→ **Work to do**:
Word for word, restate every line of the listing that follows.
####
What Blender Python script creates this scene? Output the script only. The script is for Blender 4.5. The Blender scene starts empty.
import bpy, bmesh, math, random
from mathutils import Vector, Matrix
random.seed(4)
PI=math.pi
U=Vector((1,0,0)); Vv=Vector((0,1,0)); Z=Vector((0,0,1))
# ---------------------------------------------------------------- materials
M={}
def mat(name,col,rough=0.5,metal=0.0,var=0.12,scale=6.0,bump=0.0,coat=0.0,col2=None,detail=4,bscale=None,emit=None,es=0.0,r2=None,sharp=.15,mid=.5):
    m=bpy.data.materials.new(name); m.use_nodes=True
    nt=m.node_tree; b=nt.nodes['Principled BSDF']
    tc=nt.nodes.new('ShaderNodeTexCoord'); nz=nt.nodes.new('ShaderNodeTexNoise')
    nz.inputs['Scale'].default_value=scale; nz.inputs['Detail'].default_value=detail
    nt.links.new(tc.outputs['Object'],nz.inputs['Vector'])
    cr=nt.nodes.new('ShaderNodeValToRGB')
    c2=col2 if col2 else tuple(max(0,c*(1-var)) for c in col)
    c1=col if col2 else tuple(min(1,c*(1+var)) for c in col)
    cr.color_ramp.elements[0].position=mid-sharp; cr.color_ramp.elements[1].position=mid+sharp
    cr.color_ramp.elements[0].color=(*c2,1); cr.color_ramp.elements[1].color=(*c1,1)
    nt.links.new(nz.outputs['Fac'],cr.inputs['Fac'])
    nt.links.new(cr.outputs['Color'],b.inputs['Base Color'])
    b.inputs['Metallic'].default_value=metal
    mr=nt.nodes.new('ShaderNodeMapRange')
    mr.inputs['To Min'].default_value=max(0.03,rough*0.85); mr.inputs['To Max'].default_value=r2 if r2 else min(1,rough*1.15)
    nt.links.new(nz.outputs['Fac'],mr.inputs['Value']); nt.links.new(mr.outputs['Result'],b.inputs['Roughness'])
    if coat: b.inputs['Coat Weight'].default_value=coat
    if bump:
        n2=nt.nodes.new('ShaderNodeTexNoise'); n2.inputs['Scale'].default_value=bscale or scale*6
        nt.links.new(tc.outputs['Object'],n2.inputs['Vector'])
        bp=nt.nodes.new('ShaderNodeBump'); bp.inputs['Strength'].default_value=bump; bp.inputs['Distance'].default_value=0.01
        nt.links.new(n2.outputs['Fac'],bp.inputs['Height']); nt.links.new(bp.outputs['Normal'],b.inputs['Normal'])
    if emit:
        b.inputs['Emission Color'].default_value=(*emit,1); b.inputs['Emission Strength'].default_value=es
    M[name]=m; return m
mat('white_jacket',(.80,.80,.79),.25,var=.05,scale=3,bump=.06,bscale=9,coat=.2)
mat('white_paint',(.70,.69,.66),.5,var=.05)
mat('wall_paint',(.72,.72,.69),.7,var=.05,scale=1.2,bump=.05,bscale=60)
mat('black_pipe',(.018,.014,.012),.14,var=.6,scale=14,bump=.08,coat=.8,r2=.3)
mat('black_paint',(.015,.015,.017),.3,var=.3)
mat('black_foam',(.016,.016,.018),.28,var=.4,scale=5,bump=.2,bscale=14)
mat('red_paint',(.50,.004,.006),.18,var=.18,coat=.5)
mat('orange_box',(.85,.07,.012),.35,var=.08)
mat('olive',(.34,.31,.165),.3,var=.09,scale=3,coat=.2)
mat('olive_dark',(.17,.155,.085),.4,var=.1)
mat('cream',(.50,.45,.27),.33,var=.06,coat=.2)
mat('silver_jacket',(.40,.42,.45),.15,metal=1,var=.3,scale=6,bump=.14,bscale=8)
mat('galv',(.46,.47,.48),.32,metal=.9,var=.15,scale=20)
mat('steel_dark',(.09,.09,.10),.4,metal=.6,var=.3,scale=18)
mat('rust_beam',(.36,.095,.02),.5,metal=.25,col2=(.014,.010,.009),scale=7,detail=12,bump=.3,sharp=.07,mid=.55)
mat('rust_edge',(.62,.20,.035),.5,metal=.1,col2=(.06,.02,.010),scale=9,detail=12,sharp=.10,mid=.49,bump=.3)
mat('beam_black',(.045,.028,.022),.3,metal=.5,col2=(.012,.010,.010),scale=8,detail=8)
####
→ **Exercise solution**:
What Blender Python script creates this scene? Output the script only. The script is for Blender 4.5. The Blender scene starts empty.
import bpy, bmesh, math, random
from mathutils import Vector, Matrix
random.seed(4)
PI=math.pi
U=Vector((1,0,0)); Vv=Vector((0,1,0)); Z=Vector((0,0,1))
# ---------------------------------------------------------------- materials
M={}
def mat(name,col,rough=0.5,metal=0.0,var=0.12,scale=6.0,bump=0.0,coat=0.0,col2=None,detail=4,bscale=None,emit=None,es=0.0,r2=None,sharp=.15,mid=.5):
    m=bpy.data.materials.new(name); m.use_nodes=True
    nt=m.node_tree; b=nt.nodes['Principled BSDF']
    tc=nt.nodes.new('ShaderNodeTexCoord'); nz=nt.nodes.new('ShaderNodeTexNoise')
    nz.inputs['Scale'].default_value=scale; nz.inputs['Detail'].default_value=detail
    nt.links.new(tc.outputs['Object'],nz.inputs['Vector'])
    cr=nt.nodes.new('ShaderNodeValToRGB')
    c2=col2 if col2 else tuple(max(0,c*(1-var)) for c in col)
    c1=col if col2 else tuple(min(1,c*(1+var)) for c in col)
    cr.color_ramp.elements[0].position=mid-sharp; cr.color_ramp.elements[1].position=mid+sharp
    cr.color_ramp.elements[0].color=(*c2,1); cr.color_ramp.elements[1].color=(*c1,1)
    nt.links.new(nz.outputs['Fac'],cr.inputs['Fac'])
    nt.links.new(cr.outputs['Color'],b.inputs['Base Color'])
    b.inputs['Metallic'].default_value=metal
    mr=nt.nodes.new('ShaderNodeMapRange')
    mr.inputs['To Min'].default_value=max(0.03,rough*0.85); mr.inputs['To Max'].default_value=r2 if r2 else min(1,rough*1.15)
    nt.links.new(nz.outputs['Fac'],mr.inputs['Value']); nt.links.new(mr.outputs['Result'],b.inputs['Roughness'])
    if coat: b.inputs['Coat Weight'].default_value=coat
    if bump:
        n2=nt.nodes.new('ShaderNodeTexNoise'); n2.inputs['Scale'].default_value=bscale or scale*6
        nt.links.new(tc.outputs['Object'],n2.inputs['Vector'])
        bp=nt.nodes.new('ShaderNodeBump'); bp.inputs['Strength'].default_value=bump; bp.inputs['Distance'].default_value=0.01
        nt.links.new(n2.outputs['Fac'],bp.inputs['Height']); nt.links.new(bp.outputs['Normal'],b.inputs['Normal'])
    if emit:
        b.inputs['Emission Color'].default_value=(*emit,1); b.inputs['Emission Strength'].default_value=es
    M[name]=m; return m
mat('white_jacket',(.80,.80,.79),.25,var=.05,scale=3,bump=.06,bscale=9,coat=.2)
mat('white_paint',(.70,.69,.66),.5,var=.05)
mat('wall_paint',(.72,.72,.69),.7,var=.05,scale=1.2,bump=.05,bscale=60)
mat('black_pipe',(.018,.014,.012),.14,var=.6,scale=14,bump=.08,coat=.8,r2=.3)
mat('black_paint',(.015,.015,.017),.3,var=.3)
mat('black_foam',(.016,.016,.018),.28,var=.4,scale=5,bump=.2,bscale=14)
mat('red_paint',(.50,.004,.006),.18,var=.18,coat=.5)
mat('orange_box',(.85,.07,.012),.35,var=.08)
mat('olive',(.34,.31,.165),.3,var=.09,scale=3,coat=.2)
mat('olive_dark',(.17,.155,.085),.4,var=.1)
mat('cream',(.50,.45,.27),.33,var=.06,coat=.2)
mat('silver_jacket',(.40,.42,.45),.15,metal=1,var=.3,scale=6,bump=.14,bscale=8)
mat('galv',(.46,.47,.48),.32,metal=.9,var=.15,scale=20)
mat('steel_dark',(.09,.09,.10),.4,metal=.6,var=.3,scale=18)
mat('rust_beam',(.36,.095,.02),.5,metal=.25,col2=(.014,.010,.009),scale=7,detail=12,bump=.3,sharp=.07,mid=.55)
mat('rust_edge',(.62,.20,.035),.5,metal=.1,col2=(.06,.02,.010),scale=9,detail=12,sharp=.10,mid=.49,bump=.3)
mat('beam_black',(.045,.028,.022),.3,metal=.5,col2=(.012,.010,.010),scale=8,detail=8)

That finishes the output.